Quarterly Investment Update – 1st Quarter 2013


Stock Market Commentary -

Renewed monetary support by the Federal Reserve and dissipation of fear over tax hikes drove U.S. equity markets to record levels in the first quarter. The S&P 500 rose 10.6%, closing the quarter at a high of 1,569; the S&P 400 Midcap index surged 13.5%; and the Russell 2000 climbed 12.4%. Foreign equities experienced downside volatility on the Cyprus bailout news, which reignited concerns over the Eurozone's economic troubles. The MSCI EAFE Index managed to return 5.3% by quarter-end, but the MSCI Emerging Markets Index fell 1.6%. Value stocks outperformed growth stocks, while all sectors of the U.S. market rose in the first quarter. Defensives led, with Healthcare returning 16% and Consumer Staples rising 14.6%. Technology and Materials lagged, up 4.6% and 4.8%, respectively.
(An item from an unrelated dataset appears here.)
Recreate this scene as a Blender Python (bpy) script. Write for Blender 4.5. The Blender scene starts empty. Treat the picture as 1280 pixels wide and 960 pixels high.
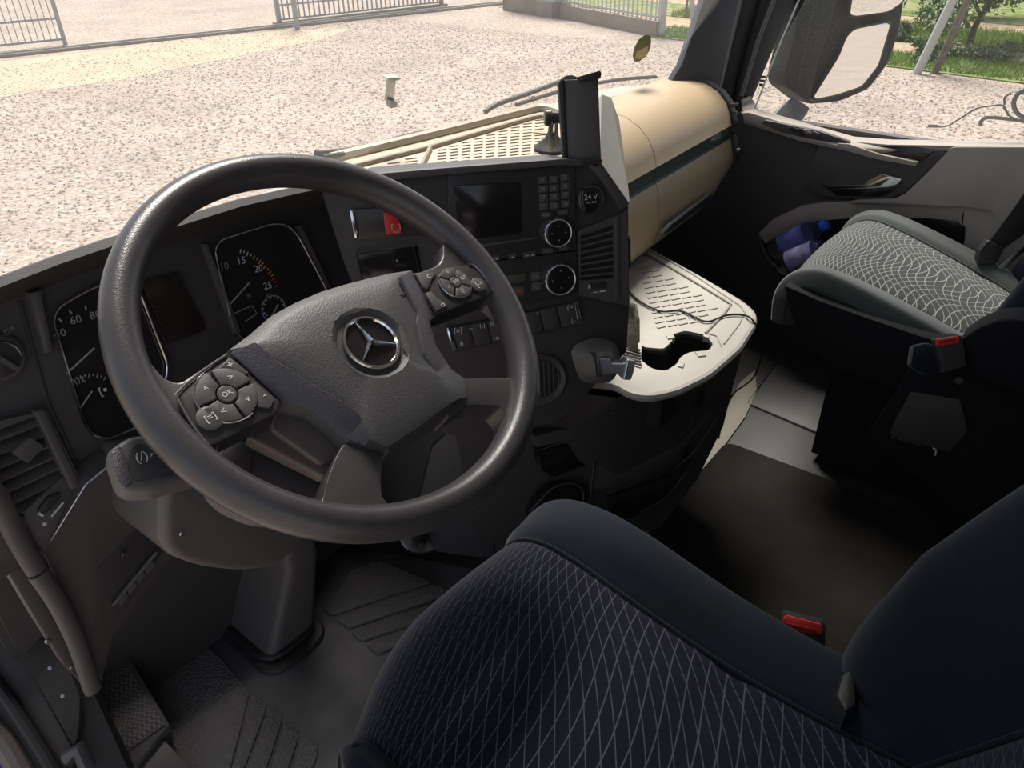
import bpy, bmesh, math, random
import numpy as np
from mathutils import Vector, Matrix
from math import sin, cos, pi, radians, hypot, atan2, tan, sqrt

R = random.Random(7)
SC = bpy.context.scene
COL = SC.collection

# ---------------------------------------------------------------- camera, sky, sun, exposure
CAM = Vector((-1.02, 0.0, 1.20)); HEAD, PITCH, ROLL, FPX = 51.5, 32.6, -1.0, 960.0
_h, _p, _r = radians(HEAD), radians(PITCH), radians(ROLL)
FWD = Vector((sin(_h)*cos(_p), cos(_h)*cos(_p), -sin(_p)))
_rt = Vector((cos(_h), -sin(_h), 0)); _up = _rt.cross(FWD)
RGT = _rt*cos(_r)+_up*sin(_r); UPV = -_rt*sin(_r)+_up*cos(_r)
cd = bpy.data.cameras.new('camera'); co = bpy.data.objects.new('camera', cd); COL.objects.link(co)
cd.sensor_width = 36; cd.lens = FPX/1280*36; cd.clip_start = 0.02; cd.clip_end = 400
co.matrix_world = Matrix((RGT, UPV, -FWD)).transposed().to_4x4(); co.location = CAM
SC.camera = co
SC.view_settings.view_transform = 'Standard'; SC.view_settings.look = 'None'
SC.view_settings.gamma = 1; SC.view_settings.use_curve_mapping = False
SC.view_settings.exposure = 2.25
W = bpy.data.worlds.new('sky'); SC.world = W; W.use_nodes = True
nt = W.node_tree; bg = nt.nodes['Background']
sky = nt.nodes.new('ShaderNodeTexSky'); sky.sky_type = 'HOSEK_WILKIE'
SUN_DIR = Vector((0.50, 0.50, 1.25)).normalized()
sky.sun_direction = SUN_DIR; sky.turbidity = 5.0; sky.ground_albedo = 0.5
hs = nt.nodes.new('ShaderNodeHueSaturation'); hs.inputs['Saturation'].default_value = .45
nt.links.new(sky.outputs[0], hs.inputs['Color']); nt.links.new(hs.outputs[0], bg.inputs[0]); bg.inputs[1].default_value = 0.72
sd = bpy.data.lights.new('sun', 'SUN'); sd.energy = 1.7; sd.angle = radians(26); sd.color = (1, .93, .85)
so = bpy.data.objects.new('sun', sd); COL.objects.link(so)
so.rotation_euler = SUN_DIR.to_track_quat('Z', 'Y').to_euler(); so.location = (3, 5, 8)

# ---------------------------------------------------------------- materials
MATS = {}
def mat(name, col, rough=.5, metal=0, bump=None, spec=.5, sheen=0, coat=0, noise=None, emit=None):
    if name in MATS: return MATS[name]
    m = bpy.data.materials.new(name); m.use_nodes = True; t = m.node_tree; b = t.nodes['Principled BSDF']
    b.inputs['Base Color'].default_value = (*col, 1); b.inputs['Roughness'].default_value = rough
    b.inputs['Metallic'].default_value = metal; b.inputs['Specular IOR Level'].default_value = spec
    b.inputs['Sheen Weight'].default_value = sheen; b.inputs['Coat Weight'].default_value = coat
    tc = t.nodes.new('ShaderNodeTexCoord')
    if noise:
        sc, amt = noise
        n = t.nodes.new('ShaderNodeTexNoise'); n.inputs['Scale'].default_value = sc; n.inputs['Detail'].default_value = 5
        t.links.new(tc.outputs['Object'], n.inputs['Vector'])
        mr = t.nodes.new('ShaderNodeMapRange'); mr.inputs[1].default_value = .3; mr.inputs[2].default_value = .7
        mr.inputs[3].default_value = 1-amt; mr.inputs[4].default_value = 1+amt
        t.links.new(n.outputs['Fac'], mr.inputs[0])
        mx = t.nodes.new('ShaderNodeVectorMath'); mx.operation = 'SCALE'; mx.inputs[0].default_value = col
        t.links.new(mr.outputs[0], mx.inputs['Scale']); t.links.new(mx.outputs[0], b.inputs['Base Color'])
    if bump:
        kind, sc, st, dist = bump
        if kind == 'v':
            n = t.nodes.new('ShaderNodeTexVoronoi'); n.inputs['Scale'].default_value = sc; out = n.outputs['Distance']
        else:
            n = t.nodes.new('ShaderNodeTexNoise'); n.inputs['Scale'].default_value = sc; n.inputs['Detail'].default_value = 4; out = n.outputs['Fac']
        t.links.new(tc.outputs['Object'], n.inputs['Vector'])
        bp = t.nodes.new('ShaderNodeBump'); bp.inputs['Strength'].default_value = st; bp.inputs['Distance'].default_value = dist
        t.links.new(out, bp.inputs['Height']); t.links.new(bp.outputs[0], b.inputs['Normal'])
    MATS[name] = m; return m

BLK = mat('black_grained_plastic', (.056, .051, .051), .55, bump=('v', 900, .25, .0006))
BLK2 = mat('charcoal_plastic', (.080, .073, .074), .5, bump=('v', 900, .2, .0006))
SMO = mat('smooth_black_plastic', (.040, .037, .038), .32)
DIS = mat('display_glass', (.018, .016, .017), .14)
RIM = mat('wheel_leather', (.058, .054, .056), .32, bump=('v', 650, .25, .0006), noise=(14, .2))
PAD = mat('airbag_pad', (.068, .066, .067), .5, bump=('v', 560, .35, .0007))
PADL = mat('pad_side_lit', (.075, .068, .078), .45, bump=('v', 560, .4, .0008))  # purplish lift over the pad: the lit look of the facets, in colour
HUBB = mat('hub_back_lit_plastic', (.15, .12, .11), .5, bump=('n', 700, .15, .0004))  # pinkish tint is warm ground bounce put into the hub cover colour
CHR = mat('chrome', (.8, .8, .82), .14, 1)
SIL = mat('satin_silver', (.42, .42, .44), .32, 1)
WHT = mat('white_print', (.62, .62, .62), .5)
GRYP = mat('grey_print', (.30, .30, .31), .5)
ORG = mat('orange_print', (.75, .33, .04), .5)
REDP = mat('red_print', (.75, .04, .03), .5)
BLUP = mat('blue_print', (.04, .13, .45), .5)
RED = mat('red_button', (.62, .035, .025), .35)
BEI = mat('beige_dash_skin', (.42, .32, .20), .45, bump=('v', 800, .2, .0005), noise=(3, .05))
BEIT = mat('beige_tray', (.43, .375, .29), .55, bump=('n', 500, .15, .0004))
BEIR = mat('beige_tray_rib', (.37, .32, .245), .6)
GRYT = mat('grey_shelf', (.37, .355, .315), .5, bump=('n', 500, .15, .0004), noise=(8, .08))
GRYR = mat('grey_shelf_rib', (.33, .315, .28), .55)
DOORB = mat('door_beige', (.40, .355, .31), .6, bump=('v', 800, .3, .0006))
STRIP = mat('dark_green_grey_strip', (.075, .085, .08), .3)
VEL = mat('navy_velour', (.0060, .0105, .0175), .85, spec=.2, sheen=.14, bump=('n', 260, .3, .0012), noise=(9, .25))
VELP = mat('green_grey_velour', (.035, .045, .044), .85, sheen=.5, bump=('n', 260, .3, .0012), noise=(9, .25))
VELS = mat('seat_side_black', (.012, .013, .015), .9, spec=.15, sheen=.05, bump=('n', 300, .3, .001))
FLR = mat('rubber_floor', (.034, .034, .032), .55, noise=(5, .25), bump=('n', 500, .2, .0006))
FLRB = mat('pale_floor_trim', (.22, .205, .17), .6)
RUG = mat('black_rug', (.0120, .0108, .009), .95, spec=.1, sheen=.05, bump=('n', 450, .8, .003), noise=(7, .3))
MATR = mat('rubber_mat', (.145, .132, .13), .5, bump=('v', 230, 1, .003), noise=(6, .2))
MATS_ = mat('rubber_mat_smooth', (.085, .077, .082), .55, noise=(9, .35), bump=('n', 60, .2, .002))
RUBR = mat('rubber_seal', (.018, .018, .018), .55)
BLUE = mat('blue_paint', (.02, .03, .22), .3, coat=.5)
WHI = mat('white_painted', (.48, .48, .46), .5)
GALV = mat('galvanised_grey', (.34, .345, .35), .5, noise=(5, .1))
CONC = mat('concrete', (.28, .24, .195), .9, noise=(2, .15), bump=('n', 12, .4, .02))
CREAM = mat('cream_wall', (.66, .62, .55), .85)
TRIMC = mat('pillar_trim', (.06, .062, .068), .6, bump=('n', 900, .1, .0003))
HDL = mat('headliner', (.42, .40, .37), .95)
WOODP = mat('weathered_wood', (.17, .14, .12), .9, noise=(6, .3), bump=('n', 30, .5, .01))
BARK = mat('bark', (.10, .075, .055), .9, noise=(6, .3), bump=('n', 20, .6, .02))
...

The Real Estate sector added another 7%, as measured by the DJ Wilshire REIT Index.

Bond Market Commentary -

Interest rates rose modestly in the first quarter, leading to negative returns in the overall taxable bond market. The yield on the 10-year Treasury increased by 9 basis points to 1.85%, and the 30-year Treasury yield jumped to 3.11%. High-yield bonds had another strong quarter, gaining 2.9%. The 12-month default rate for high-yield bonds has been trending down from already low levels. Following a broad selloff in December 2012, the municipal bond market gained approximately 0.6% in the first quarter of 2013.